Novedades
26/03/2014

IIT College of Architecture Chicago announces the creation of the Mies Crown Hall Americas Prize

to recognize excellence in the field of Architecture in North and South America

The College of Architecture at Illinois Institute of Technology (IIT) and its Dean Wiel Arets announce, the establishment of the Mies Crown Hall Americas Prize (MCHAP) and the MCHAP for Emerging Architecture to biennially recognize the most distinguished built constructs of the North and South American continents. Directed by Dirk Denison, the prize will be two-fold in nature to not only acknowledge exemplary built work but also to foster research toward rethinking of the metropolis.
The author of MCHAP’s winning built work will receive an award of $50,000 USD, in addition to the MCHAP Chair at IIT during the subsequent academic year.

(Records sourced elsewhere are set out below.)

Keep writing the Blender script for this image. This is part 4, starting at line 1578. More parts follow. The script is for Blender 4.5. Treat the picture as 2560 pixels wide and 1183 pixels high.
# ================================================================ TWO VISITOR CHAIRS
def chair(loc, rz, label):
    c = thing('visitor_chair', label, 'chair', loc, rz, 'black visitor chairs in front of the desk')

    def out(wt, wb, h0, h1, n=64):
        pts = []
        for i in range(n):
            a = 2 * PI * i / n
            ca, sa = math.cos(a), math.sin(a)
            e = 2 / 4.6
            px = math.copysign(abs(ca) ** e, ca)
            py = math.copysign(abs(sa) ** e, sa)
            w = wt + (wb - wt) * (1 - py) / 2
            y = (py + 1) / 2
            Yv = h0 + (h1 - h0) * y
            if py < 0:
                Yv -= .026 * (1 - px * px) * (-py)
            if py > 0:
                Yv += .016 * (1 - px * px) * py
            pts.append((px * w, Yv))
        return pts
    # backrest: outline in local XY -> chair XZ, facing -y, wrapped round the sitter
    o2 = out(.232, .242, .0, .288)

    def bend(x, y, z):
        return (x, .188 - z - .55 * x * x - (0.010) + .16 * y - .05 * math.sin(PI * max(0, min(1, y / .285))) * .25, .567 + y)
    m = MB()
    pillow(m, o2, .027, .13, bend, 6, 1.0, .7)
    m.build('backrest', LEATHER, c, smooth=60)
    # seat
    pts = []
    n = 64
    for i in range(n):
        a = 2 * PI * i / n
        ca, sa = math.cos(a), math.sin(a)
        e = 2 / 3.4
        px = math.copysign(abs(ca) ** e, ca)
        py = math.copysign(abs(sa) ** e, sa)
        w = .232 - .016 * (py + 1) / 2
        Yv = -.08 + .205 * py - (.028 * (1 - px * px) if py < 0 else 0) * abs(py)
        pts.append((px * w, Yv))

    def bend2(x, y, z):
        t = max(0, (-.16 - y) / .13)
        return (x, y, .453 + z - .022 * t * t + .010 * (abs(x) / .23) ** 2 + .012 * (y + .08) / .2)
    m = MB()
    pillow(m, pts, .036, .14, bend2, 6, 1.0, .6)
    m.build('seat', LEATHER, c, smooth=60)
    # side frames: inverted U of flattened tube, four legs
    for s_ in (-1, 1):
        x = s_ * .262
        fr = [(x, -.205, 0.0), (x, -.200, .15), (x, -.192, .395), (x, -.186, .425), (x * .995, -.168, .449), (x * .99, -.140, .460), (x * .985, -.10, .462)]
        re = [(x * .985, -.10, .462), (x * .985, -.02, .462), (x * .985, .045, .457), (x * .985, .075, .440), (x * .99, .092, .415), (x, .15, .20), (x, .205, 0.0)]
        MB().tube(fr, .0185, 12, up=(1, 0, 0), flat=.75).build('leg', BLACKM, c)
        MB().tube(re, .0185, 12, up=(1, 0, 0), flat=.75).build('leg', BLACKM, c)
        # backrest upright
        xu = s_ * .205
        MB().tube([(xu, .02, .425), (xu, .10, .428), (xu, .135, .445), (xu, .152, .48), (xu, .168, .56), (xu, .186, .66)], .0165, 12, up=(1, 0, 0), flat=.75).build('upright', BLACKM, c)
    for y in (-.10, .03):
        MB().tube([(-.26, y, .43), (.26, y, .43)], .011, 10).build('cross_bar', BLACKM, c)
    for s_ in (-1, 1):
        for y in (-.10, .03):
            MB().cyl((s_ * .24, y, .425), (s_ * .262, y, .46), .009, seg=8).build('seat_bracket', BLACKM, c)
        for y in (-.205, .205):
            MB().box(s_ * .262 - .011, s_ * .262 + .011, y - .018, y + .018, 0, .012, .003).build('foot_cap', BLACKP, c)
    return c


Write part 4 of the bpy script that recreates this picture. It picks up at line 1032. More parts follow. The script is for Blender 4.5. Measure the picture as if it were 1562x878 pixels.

The recipient will conduct innovative research concerning the theme of ‘rethinking metropolis,’ have the opportunity to conduct a series of public lectures, as well as engage in other forms of advanced academic research at IIT.
The MCHAP for Emerging Architecture will be awarded to those who have harnessed the talent needed to devise a truly outstanding early built work. The author of the MCHAP for Emerging Architecture’s winning built work will receive an award of $25,000 USD, in addition to the MCHAP Research Professorship at IIT during the subsequent academic year, where they will have the opportunity to lead a research studio related to the theme of ‘rethinking metropolis.’
The winner of the MCHAP and the MCHAP for Emerging Architecture will be announced in S.R. Crown Hall during the awarding year. Both recipients will be globally published, both digitally and in print.
Administered from Chicago–a city built on innovation–within the masterpiece that is S. R. Crown Hall , the MCHAP is an extension of the larger curricular and research initiatives of IIT, as established by Dean Wiel Arets, who states: “This new prize will not be bestowed to an individual or organization based solely off inventive form, however clever its design, or based solely off a submitted image, no matter how captivating. The prize's jury will instead be holistic in their approach to selecting exceptional works. Architecture, as a discipline, will continue its pursuit of technology, so that it can further advance. And architecture is for people; it is strengthened by their presence.”
The MCHAP will laud those built works that recognize the altered circumstances of the human condition. It will honor those projects that elevate the quality of the built environment by extending the interests beyond the proverbial four walls. It will endorse those who acknowledge the interdisciplinary nature of contemporary ventures. Above all, it will recognize those who have invested their work with the mystery and power of human imagination. The objective is to reward the daring contemplation of the intersection of the new metropolis and human ecology.
Today’s announcement also names the inaugural MCHAP Jury, which includes: Wiel Arets, Dean of the College of Architecture and Rowe Family College of Architecture Dean Endowed Chair at IIT, Chicago; Kenneth Frampton, Ware Professor of Architecture at GSAPP, Columbia University, New York; Jorge Francisco Liernur, Architect, Professor at Torcuato Di Tella University, and Researcher of Argentina’s National Council for Scientific and Technical Investigation, Buenos Aires; Dominique Perrault, Founding Principal, Dominique Perrault Architecture, Paris; and Sarah Whiting, Dean and William Ward Watkin Professor, Rice School of Architecture, Houston.
 A network of professionally diverse, international ambassadors from throughout the Americas­–who have had a significant impact on the theory and practice of architecture–will nominate built works. The jury will review all nominations, identify a body of outstanding projects, and select five MCHAP finalists, as well as the recipient of the MCHAP for Emerging Architecture. The jury will travel to the five MCHAP finalists, in order to experience these built works first hand. The authors of the five MCHAP finalists will be invited to present their work to the jury at S. R. Crown Hall in the fall, where the jury will engage in a direct dialogue about the works, before ultimately deciding the MCHAP winner upon the conclusion of the presentations.
Denison explains: “The awarding of the ‘Americas Prize’ is not the end, but the beginning of a dialogue that will ensue amongst designers, scholars, and urban thinkers, and it is in this light that our efforts will be focused on building a bridge between academia, professional practice and our world of neighborhoods.”
Both MCHAP components will be awarded biennially, beginning in 2014. The inaugural prize cycle will consider built works of architecture completed between January 2000 and December 2013.
The CCA hosts the MCHAP announcement to express the international nature of the prize. Wiel Arets and Dirk Denison are joined for presentations and a panel discussion by Kenneth Frampton; Phyllis Lambert, Founding Director Emeritus of the CCA; Vedran Mimica, Associate Dean of Research at the IIT College of Architecture; and Mirko Zardini, Executive Director and Chief Curator of the CCA.